On Mon, Dec 16, 2013 at 3:49 PM, Jason Gross <jasongro...@gmail.com> wrote:
> These compiled files get distributed/installed, so I think they belong in
> DATA.
>
> The solution I ended up using was manually including an "all-am" target
> below the definition, which overrides the one that automake generates.
>
> I think the other contributors to the project would complain only slightly
> less about depending on automake than they did about depending on autoreconf
> (I ended up setting up an extra branch of the source repo which the
> autogenerated files get automatically pushed to); the intended
> contributors/users of the source repo are mathematicians who may have little
> to no programming experience.
>
> -Jason
>
>
Your problem is like the question in the automake manual about how to
use wildcards in automake variables (e.g. DATA, SOURCES) that list
files (the answer being it is not possible).
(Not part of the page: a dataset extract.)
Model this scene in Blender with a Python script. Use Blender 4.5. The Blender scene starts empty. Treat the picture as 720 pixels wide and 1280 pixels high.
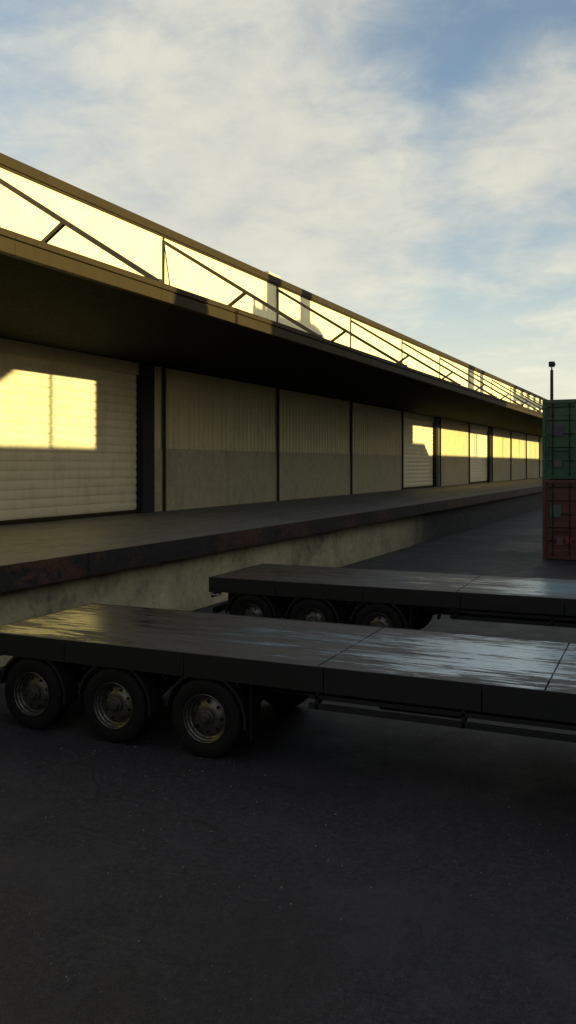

In both cases the list of
files is not in Makefile.am, but to be determined later (either by
wildcard expansion or editing the included file).
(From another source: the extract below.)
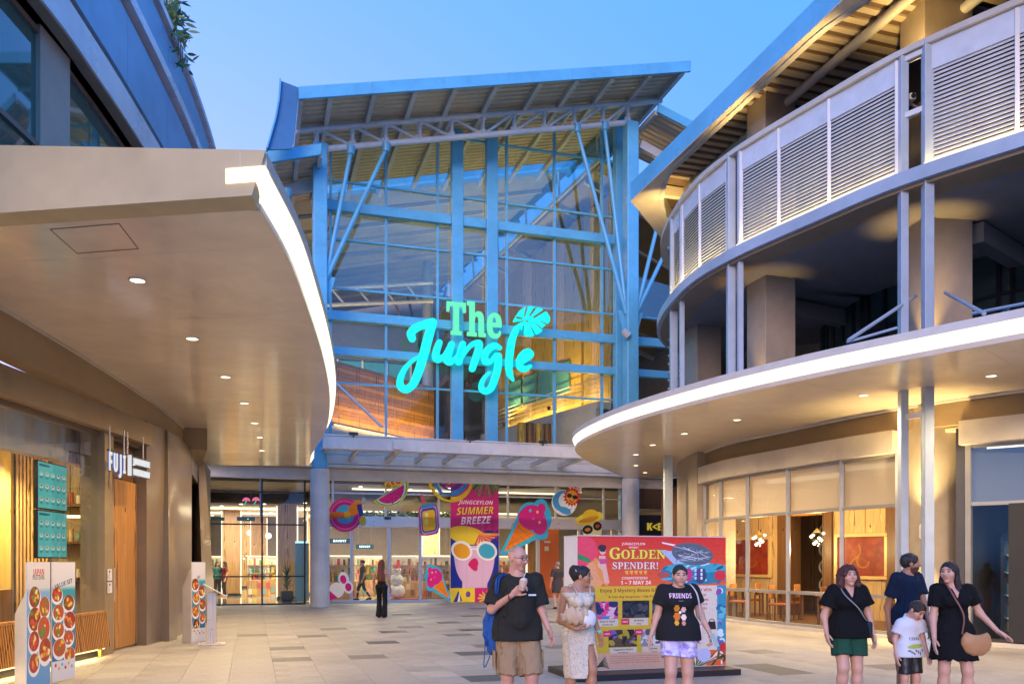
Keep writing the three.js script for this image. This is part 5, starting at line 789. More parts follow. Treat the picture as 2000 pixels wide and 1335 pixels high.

In the case of wildcard expansion, the manual notes that the expansion
would have to be done by the automake process, requiring automake to
be re-run each time make was (or each time new files were added).
(This was due to the lack of portable make wildcard facilities.) This
would not necessarily be the case for your problem, though. But in
general this approach does not seem to be supported: even if it could
be made to work for DATA (having an include in the generated makefile
setting variables that the makefile uses), it probably wouldn't work
for SOURCES.

All this is assuming that automake does not get re-run when make does.
Diego mentioned maintainer mode: if you include a file in Makefile.am,
the generated makefile should see that as a dependency of Makefile.in.
Hence whenever you run make, if the included file has changed,
Makefile.in and Makefile should be rebuilt automatically - no need for
the user to run automake (like they were running autoconf). There is
still a dependency on automake, but only that it has to be installed -
the user shouldn't have to run it themselves.